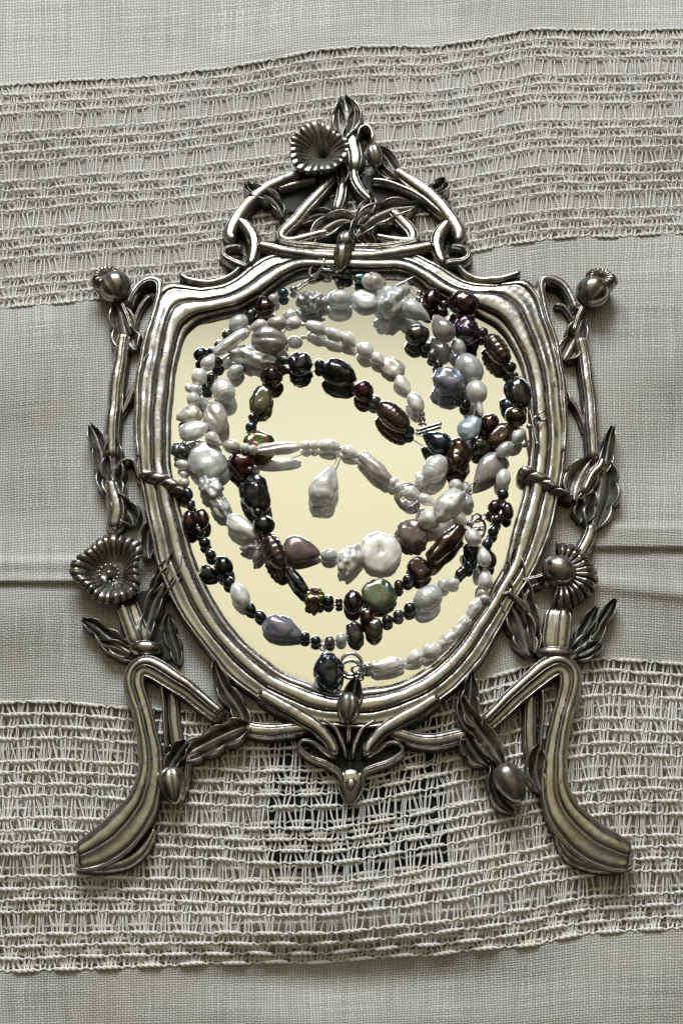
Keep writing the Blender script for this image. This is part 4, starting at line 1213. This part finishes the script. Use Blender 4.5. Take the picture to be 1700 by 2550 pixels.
# N4: fine dark strand
lay(n4, [
 (705, 730, 28, 27, 0, 'oval', 'tealb', D(2)), (681, 745, 29, 27, 0, 'oval', 'silver', D(2)), (657, 760, 64, 50, -108, 'drop', 'plum', D(2)), (624, 783, 30, 25, -30, 'oval', 'olive', D(2)),
 (594, 806, 54, 42, -38, 'oval', 'pale', D(2)), (566, 833, 28, 26, 0, 'oval', 'steel', D(2)), (545, 858, 24, 22, 0, 'oval', 'dark', D(2)), (527, 874, 22, 20, 0, 'oval', 'teal', D(2)), (501, 883, 38, 35, 150, 'oval', 'black', D(6)), (540, 902, 32, 30, 0, 'oval', 'dark', D(4)),
 (524, 942, 24, 22, 0, 'oval', 'dark', D(2)), (515, 966, 26, 24, 0, 'oval', 'teal', D(2)), (462, 1062, 34, 30, 0, 'oval', 'dark', D(2)),
 (452, 1122, 52, 42, 10, 'lumpy', 'steel', D(10)), (455, 1157, 35, 28, 22, 'oval', 'white', D(6)), (457, 1181, 19, 17, 0, 'oval', 'white', D(6)), (458, 1203, 30, 27, 0, 'oval', 'cream', D(10)),
 (468, 1230, 34, 25, 66, 'oval', 'navy', D(14)), (475, 1258, 29, 22, 86, 'oval', 'dark', D(6)), (472, 1298, 54, 38, 88, 'oval', 'plum', D(12)), (504, 1291, 48, 34, 80, 'oval', 'plum', D(10)), (498, 1325, 26, 24, 40, 'oval', 'navy', D(4)),
 (510, 1352, 29, 28, 0, 'oval', 'dark', D(2)), (524, 1381, 30, 26, 40, 'oval', 'dark', D(2)), (557, 1411, 54, 46, 66, 'oval', 'black', D(6)), (519, 1428, 46, 36, 30, 'keshi', 'black', D(2)), (569, 1450, 33, 28, 30, 'oval', 'dark', D(2)),
 (598, 1483, 66, 44, 60, 'oval', 'white', D(1)), (622, 1514, 36, 27, 50, 'oval', 'teal', D(1)), (648, 1534, 36, 25, 36, 'oval', 'dark', D(1)), (701, 1565, 96, 58, 20, 'keshi', 'lilac', D(2)), (758, 1586, 28, 27, 0, 'oval', 'olive', D(1)),
 (786, 1596, 27, 26, 0, 'oval', 'navy', D(1)), (821, 1598, 29, 25, 80, 'oval', 'steel', D(1)), (849, 1592, 29, 27, 80, 'oval', 'silver', D(1)), (883, 1577, 58, 42, 74, 'coin', 'dark', D(2, cf=.6)), (914, 1538, 48, 36, 100, 'oval', 'plum', D(2)),
 (931, 1566, 52, 42, 88, 'keshi', 'olive', D(4)), (965, 1545, 29, 28, 0, 'oval', 'dark', D(1)), (992, 1531, 28, 27, 0, 'oval', 'steel', D(1)), (1020, 1516, 33, 30, 80, 'oval', 'dark', D(1)), (1065, 1491, 76, 62, -36, 'banded', 'pale', D(2)),
 (1105, 1455, 33, 31, 0, 'oval', 'white', D(3)), (1130, 1451, 27, 24, 0, 'oval', 'white', D(3)), (1147, 1425, 34, 24, -46, 'rice', 'dark', D(2)), (1168, 1408, 27, 26, 0, 'oval', 'teal', D(6)), (1173, 1374, 54, 42, 90, 'oval', 'dark', D(6)),
 (1216, 1394, 46, 40, 70, 'oval', 'plum', D(4)), (1212, 1355, 36, 27, -64, 'oval', 'navy', D(6)), (1228, 1323, 32, 27, -60, 'oval', 'dark', D(4)), (1237, 1294, 31, 28, -50, 'oval', 'dark', D(6)), (1231, 1262, 40, 34, -60, 'oval', 'plum', D(6)),
 (1263, 1273, 44, 30, 84, 'oval', 'plum', D(6)), (1251, 1231, 30, 29, 0, 'oval', 'dark', D(10)), (1252, 1192, 52, 38, -82, 'oval', 'white', D(2)), (1252, 1154, 28, 22, 90, 'oval', 'plum', D(2)), (1205, 1078, 36, 34, 0, 'oval', 'dark', D(2)),
 (1186, 1034, 26, 24, 0, 'oval', 'steel', D(2)), (1158, 1006, 28, 26, 70, 'oval', 'dark', D(2)), (1143, 983, 28, 27, 0, 'oval', 'steel', D(4)), (1122, 950, 88, 68, 20, 'lumpy', 'lilac', D(4)), (1090, 909, 32, 24, 70, 'oval', 'navy', D(2)),
 (1077, 884, 27, 26, 0, 'oval', 'steel', D(2)), (1060, 865, 26, 25, 0, 'oval', 'navy', D(2)), (1038, 834, 62, 52, -12, 'oval', 'olive', D(4)),
 (932, 703, 60, 46, 18, 'lumpy', 'pink', D(6)), (895, 693, 29, 27, 0, 'lumpy', 'tealb', D(6)), (862, 681, 33, 25, 0, 'oval', 'dark', D(8)),
 (816, 1672, 86, 72, 92, 'lumpy', 'navy', D(6, label="lumpy blue-black baroque pendant pearl")),
])
bead(n4, 730, 720, 20, 2); bead(n4, 838, 672, 19, 10); bead(n4, 830, 1722, 12, 24, "pendant_end_bead")
rod_part(n4, "pendant_wire", [(805, 1592), (806, 1606), (808, 1622), (808, 1636)], 1.8, [MZ + 20, MZ + 26, MZ + 24, MZ + 30])
ring_part(n4, "wire_loop", 804, 1613, 7, 1.8, MZ + 20, (50, 20))
for (a_, b_) in (((738, 716), (752, 706)), ((756, 704), (770, 694))):
    rod_part(n4, "chain_link", [a_, ((a_[0] + b_[0]) / 2, (a_[1] + b_[1]) / 2), b_], 3.0, MZ + 8)
ring_part(n4, "link", 774, 692, 7, 2.0, MZ + 10, (40, 30)); ring_part(n4, "link", 822, 668, 7, 2.0, MZ + 24, (60, 10))
# lobster clasp: curved body with a spring lever and an end ring
rod_part(n4, "lobster_clasp", [(776, 690), (770, 680), (776, 664), (790, 650), (803, 645), (808, 654), (800, 668), (788, 682), (776, 690)], 5.6, [MZ + 12, MZ + 15, MZ + 20, MZ + 26, MZ + 30, MZ + 30, MZ + 24, MZ + 16, MZ + 12])
rod_part(n4, "clasp_lever", [(800, 668), (812, 672), (824, 671)], 3.4, MZ + 26)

-- -- --

To be done
Images should not appear in the copy; retype the listing above exactly.

Right answer
Keep writing the Blender script for this image. This is part 4, starting at line 1213. This part finishes the script. Use Blender 4.5. Take the picture to be 1700 by 2550 pixels.
# N4: fine dark strand
lay(n4, [
 (705, 730, 28, 27, 0, 'oval', 'tealb', D(2)), (681, 745, 29, 27, 0, 'oval', 'silver', D(2)), (657, 760, 64, 50, -108, 'drop', 'plum', D(2)), (624, 783, 30, 25, -30, 'oval', 'olive', D(2)),
 (594, 806, 54, 42, -38, 'oval', 'pale', D(2)), (566, 833, 28, 26, 0, 'oval', 'steel', D(2)), (545, 858, 24, 22, 0, 'oval', 'dark', D(2)), (527, 874, 22, 20, 0, 'oval', 'teal', D(2)), (501, 883, 38, 35, 150, 'oval', 'black', D(6)), (540, 902, 32, 30, 0, 'oval', 'dark', D(4)),
 (524, 942, 24, 22, 0, 'oval', 'dark', D(2)), (515, 966, 26, 24, 0, 'oval', 'teal', D(2)), (462, 1062, 34, 30, 0, 'oval', 'dark', D(2)),
 (452, 1122, 52, 42, 10, 'lumpy', 'steel', D(10)), (455, 1157, 35, 28, 22, 'oval', 'white', D(6)), (457, 1181, 19, 17, 0, 'oval', 'white', D(6)), (458, 1203, 30, 27, 0, 'oval', 'cream', D(10)),
 (468, 1230, 34, 25, 66, 'oval', 'navy', D(14)), (475, 1258, 29, 22, 86, 'oval', 'dark', D(6)), (472, 1298, 54, 38, 88, 'oval', 'plum', D(12)), (504, 1291, 48, 34, 80, 'oval', 'plum', D(10)), (498, 1325, 26, 24, 40, 'oval', 'navy', D(4)),
 (510, 1352, 29, 28, 0, 'oval', 'dark', D(2)), (524, 1381, 30, 26, 40, 'oval', 'dark', D(2)), (557, 1411, 54, 46, 66, 'oval', 'black', D(6)), (519, 1428, 46, 36, 30, 'keshi', 'black', D(2)), (569, 1450, 33, 28, 30, 'oval', 'dark', D(2)),
 (598, 1483, 66, 44, 60, 'oval', 'white', D(1)), (622, 1514, 36, 27, 50, 'oval', 'teal', D(1)), (648, 1534, 36, 25, 36, 'oval', 'dark', D(1)), (701, 1565, 96, 58, 20, 'keshi', 'lilac', D(2)), (758, 1586, 28, 27, 0, 'oval', 'olive', D(1)),
 (786, 1596, 27, 26, 0, 'oval', 'navy', D(1)), (821, 1598, 29, 25, 80, 'oval', 'steel', D(1)), (849, 1592, 29, 27, 80, 'oval', 'silver', D(1)), (883, 1577, 58, 42, 74, 'coin', 'dark', D(2, cf=.6)), (914, 1538, 48, 36, 100, 'oval', 'plum', D(2)),
 (931, 1566, 52, 42, 88, 'keshi', 'olive', D(4)), (965, 1545, 29, 28, 0, 'oval', 'dark', D(1)), (992, 1531, 28, 27, 0, 'oval', 'steel', D(1)), (1020, 1516, 33, 30, 80, 'oval', 'dark', D(1)), (1065, 1491, 76, 62, -36, 'banded', 'pale', D(2)),
 (1105, 1455, 33, 31, 0, 'oval', 'white', D(3)), (1130, 1451, 27, 24, 0, 'oval', 'white', D(3)), (1147, 1425, 34, 24, -46, 'rice', 'dark', D(2)), (1168, 1408, 27, 26, 0, 'oval', 'teal', D(6)), (1173, 1374, 54, 42, 90, 'oval', 'dark', D(6)),
 (1216, 1394, 46, 40, 70, 'oval', 'plum', D(4)), (1212, 1355, 36, 27, -64, 'oval', 'navy', D(6)), (1228, 1323, 32, 27, -60, 'oval', 'dark', D(4)), (1237, 1294, 31, 28, -50, 'oval', 'dark', D(6)), (1231, 1262, 40, 34, -60, 'oval', 'plum', D(6)),
 (1263, 1273, 44, 30, 84, 'oval', 'plum', D(6)), (1251, 1231, 30, 29, 0, 'oval', 'dark', D(10)), (1252, 1192, 52, 38, -82, 'oval', 'white', D(2)), (1252, 1154, 28, 22, 90, 'oval', 'plum', D(2)), (1205, 1078, 36, 34, 0, 'oval', 'dark', D(2)),
 (1186, 1034, 26, 24, 0, 'oval', 'steel', D(2)), (1158, 1006, 28, 26, 70, 'oval', 'dark', D(2)), (1143, 983, 28, 27, 0, 'oval', 'steel', D(4)), (1122, 950, 88, 68, 20, 'lumpy', 'lilac', D(4)), (1090, 909, 32, 24, 70, 'oval', 'navy', D(2)),
 (1077, 884, 27, 26, 0, 'oval', 'steel', D(2)), (1060, 865, 26, 25, 0, 'oval', 'navy', D(2)), (1038, 834, 62, 52, -12, 'oval', 'olive', D(4)),
 (932, 703, 60, 46, 18, 'lumpy', 'pink', D(6)), (895, 693, 29, 27, 0, 'lumpy', 'tealb', D(6)), (862, 681, 33, 25, 0, 'oval', 'dark', D(8)),
 (816, 1672, 86, 72, 92, 'lumpy', 'navy', D(6, label="lumpy blue-black baroque pendant pearl")),
])
bead(n4, 730, 720, 20, 2); bead(n4, 838, 672, 19, 10); bead(n4, 830, 1722, 12, 24, "pendant_end_bead")
rod_part(n4, "pendant_wire", [(805, 1592), (806, 1606), (808, 1622), (808, 1636)], 1.8, [MZ + 20, MZ + 26, MZ + 24, MZ + 30])
ring_part(n4, "wire_loop", 804, 1613, 7, 1.8, MZ + 20, (50, 20))
for (a_, b_) in (((738, 716), (752, 706)), ((756, 704), (770, 694))):
    rod_part(n4, "chain_link", [a_, ((a_[0] + b_[0]) / 2, (a_[1] + b_[1]) / 2), b_], 3.0, MZ + 8)
ring_part(n4, "link", 774, 692, 7, 2.0, MZ + 10, (40, 30)); ring_part(n4, "link", 822, 668, 7, 2.0, MZ + 24, (60, 10))
# lobster clasp: curved body with a spring lever and an end ring
rod_part(n4, "lobster_clasp", [(776, 690), (770, 680), (776, 664), (790, 650), (803, 645), (808, 654), (800, 668), (788, 682), (776, 690)], 5.6, [MZ + 12, MZ + 15, MZ + 20, MZ + 26, MZ + 30, MZ + 30, MZ + 24, MZ + 16, MZ + 12])
rod_part(n4, "clasp_lever", [(800, 668), (812, 672), (824, 671)], 3.4, MZ + 26)